Wilfred Owen decided to rework the ancient Bible story of the binding and killing of Isaac by his father Abraham. If you recall, Abraham listened to his god’s instructions and carried them out until the last moment, whereupon an angel called him out of heaven, telling him to “offer the ram of pride instead” of Isaac. In Owen’s poem, the action follows this form until the angel makes an appearance. At this point, old man Abraham turns remorseless:

               But the old man would not so, but slew his son.

               And half the seed of Europe, one by one.
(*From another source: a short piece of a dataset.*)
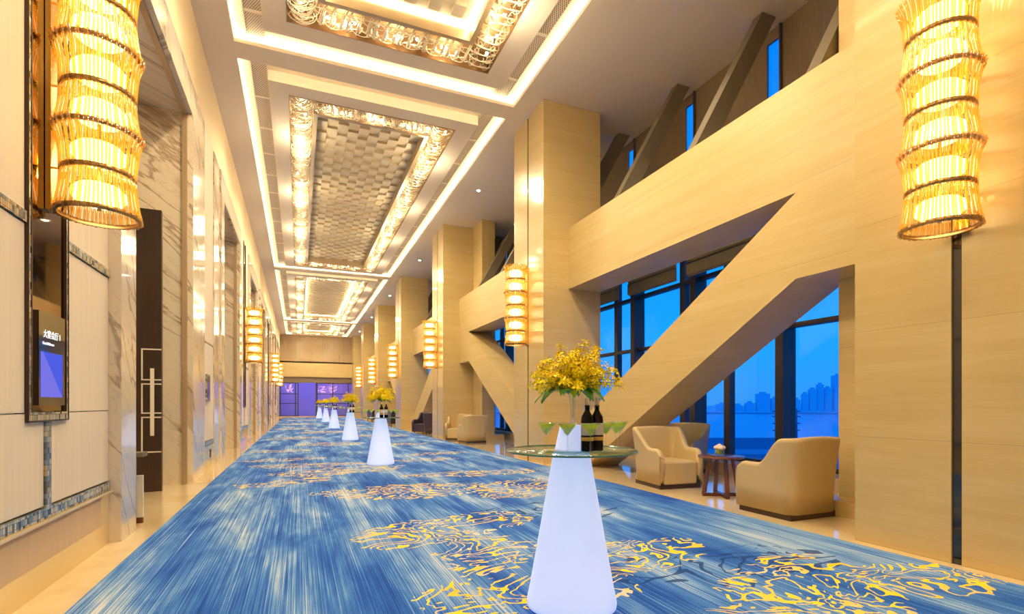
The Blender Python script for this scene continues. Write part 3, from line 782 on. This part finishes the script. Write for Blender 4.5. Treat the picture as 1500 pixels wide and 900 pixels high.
# ------------------------------------------------------------------ armchairs
def armchair_meshes():
    W_, D_ = .372, .375
    rad = .12; path = []
    for i in range(25): path.append((-W_, D_ - (2*D_-rad)*i/24, (-1,0)))
    for i in range(1, 7):
        a = PI + (PI/2)*i/7; path.append((-W_+rad+rad*math.cos(a), -D_+rad+rad*math.sin(a), (math.cos(a), math.sin(a))))
    for i in range(9): path.append((-W_+rad+(2*W_-2*rad)*i/8, -D_, (0,-1)))
    for i in range(1, 7):
        a = 1.5*PI + (PI/2)*i/7; path.append((W_-rad+rad*math.cos(a), -D_+rad+rad*math.sin(a), (math.cos(a), math.sin(a))))
    for i in range(25): path.append((W_, -D_+rad + (2*D_-rad)*i/24, (1,0)))
    mb = MB(); n = None
    def hgt(x, y):
        f = min(1, max(0, (.08 - y)/.37)); f = f*f*(3-2*f)
        h = .585 + .295*f
        if y > .26: h -= ((y-.26)/.10)**2*.075
        if y < -.3: h += .018*(1-(x/W_)**2)
        return h, f
    vs = []
    for (x, y, nn) in path:
        h, f = hgt(x, y); lean = .055*f
        t = .085
        pr = [(-.01,.06),(0,.30),(.012*f,.48),(lean,h-.05),(lean+.002,h-.018),(lean-.02,h-.002),(lean-.045,h),(lean-.07,h-.012),(lean-.082,h-.045),(-.085+.02*f,.50),(-.085,.36),(-.085,.2)]
        n = len(pr)
        for o, z in pr: vs.append((x+nn[0]*o, y+nn[1]*o, z))
    m = len(path); fs = []
    for i in range(m-1):
        for k in range(n-1): fs.append((i*n+k, i*n+k+1, (i+1)*n+k+1, (i+1)*n+k))
        fs.append((i*n+n-1, i*n, (i+1)*n, (i+1)*n+n-1))
    fs.append(tuple(range(n))); fs.append(tuple((m-1)*n+k for k in range(n-1,-1,-1)))
    mb.add(vs, fs, True)
    seat = MB().box(-.288,.288,-.29,.36,.06,.40)
    base = MB().box(-.345,.345,-.345,.345,0,.062)
    return mb, seat, base
def armchair(x, y, rz, lab, mat='leather', sc=1.0):
    e = empty('armchair', (x, y, 0), rz, lab, 'armchair', 'curved armchairs'); e.scale = (sc,sc,sc)
    sh, se, ba = armchair_meshes()
    o = sh.build('shell', M[mat], e)
    se.build('seat', M[mat], e, bevel=.035, segs=3)
    if mat == 'leather': ba.build('base', M['base'], e)
    else:
        for sx in (-.27,.27):
            for sy in (-.27,.27): MB().bar((sx,sy,.2),(sx*1.05,sy*1.05,0),.045,taper=.6).build('leg', M['base'], e)
    return e
armchair(5.17, 4.27, 0, 'cream leather armchair turned away from view, nearest the big stone column', sc=1.0)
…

Reading them today, it is surprising how closely the two poems converge. In both cases, fathers grieve in different ways over the slaughter of their sons. They also brood over the paternal responsibility for the bloodletting. This introduces elements of ambiguity into the reflection.

Last week, some mediocre California mayoress announced that she wasn’t going to attend a Veterans Day event in her city of Richmond. Gayle McLaughlin, in fact, was down with the “Occupy” guys and gals instead. You can easily picture the response she got: the city of Richmond insulted, along with the memory of its brave men and women in uniform. Indeed, there might not even be a Richmond if not for those unforgettable volunteers. But if this were true, then the writing of history would always be simple. So would the composition of morality stories. Both Kipling and Owen came to the conclusion that too many lives had been “taken” rather than offered or accepted, and that too many bureaucrats had complacently accepted the sacrifice as if they themselves had earned it.

And this has made a lot of difference. It means, for example, that each case needs to be argued on its own merits. I am convinced that the contingents who went to fight in Afghanistan and Iraq, though badly led on a scale almost equal to that of 1914 to 1918, are to be praised and supported. But I take no comfort from the idea that this should be an official position. I must say I think that La McLaughlin expressed herself with awful casualness (because Nov. 11 is, after all, truly—still—a solemn day on the calendar). But it’s still more important on such a day to discuss dissent, and to reflect on whether it might have been your own enemy, or your deeply mistaken father, who brought you bound to the pit and alive to the burning.